A Moral Educator Reflects on Teaching a High School Class on Race and Racism to a Diverse Group of Seniors

CMEI Colloquium
Larsen Hall, Harvard Graduate School of Education
February 12, 2014

On four occasions I taught a course called Race and Racism at Cambridge Rindge and Latin High School, and arranged with the school to control the demographic of the class so I always had a very diverse group, and never had a majority of white students.
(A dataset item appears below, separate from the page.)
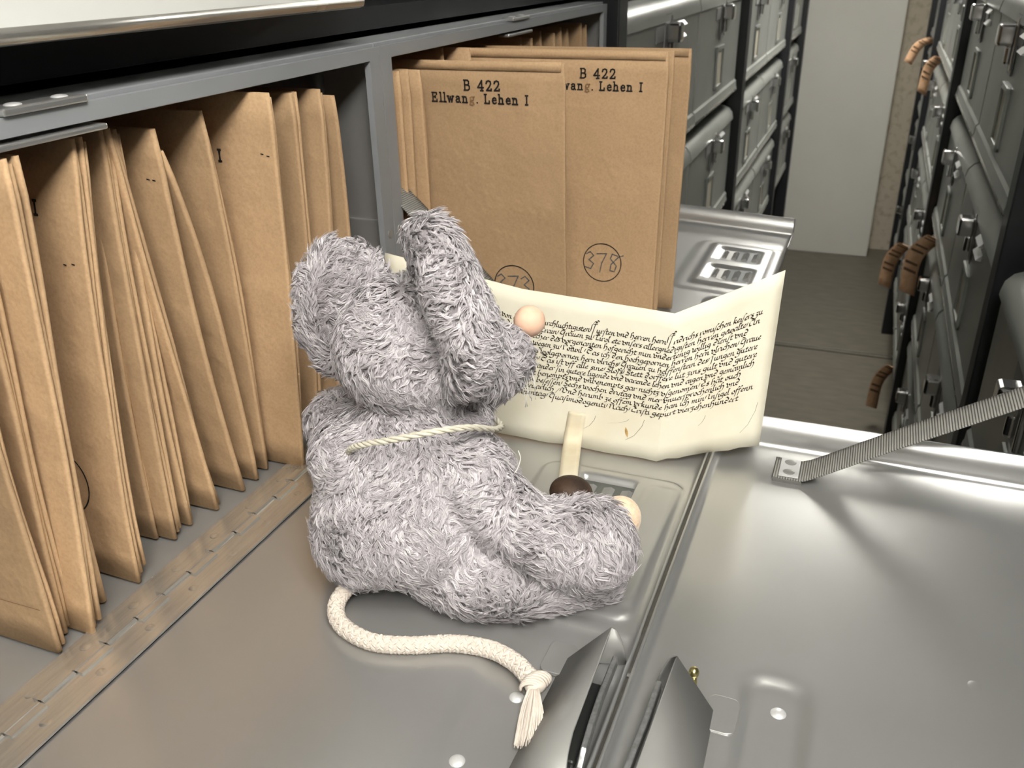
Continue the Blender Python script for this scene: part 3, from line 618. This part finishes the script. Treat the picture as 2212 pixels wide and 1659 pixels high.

I describe the course and the class and reflect on some of the particular moral education challengessuch as the impact of teaching that race is not a scientifically sound idea on students of different racial groups; the use of moral questions to enhance understanding of historical material such as slavery; and the importance of recognizing "racial asymmetry" in moral issues discussed by the class (for example, does excluding a white student from a Latino-dominated venue, like a dance, have the same significance as excluding a Latino student from a white-dominated venue).

Speaker Biography:

Lawrence Blum is Distinguished Professor of Liberal Arts and Education and Professor of Philosophy. His scholarly interests are in race theory, moral philosophy, moral psychology, moral education, multiculturalism, social and political philosophy, philosophy of education, the philosophy of Simone Weil, and, more recently, philosophy and the Holocaust, and ethics and race in film. He has taught at UMass-Boston since 1973, and has been a visiting professor at UCLA (in Philosophy), Stanford (in Education), and Teachers College, Columbia (in Education). Blum has written four books: “I’m Not a Racist, But”: The Moral Quandary of Race (Cornell UP, 2002) (which was selected Best Book of the year in social philosophy by the North American Society for Social Philosophy); Moral Perception and Particularity (Cambridge UP, 1994); A Truer Liberty: Simone Weil and Marxism (co-author: V.J. Seidler) (Routledge, 1989); Friendship, Altruism, and Morality (Routledge and Kegan Paul, 1980).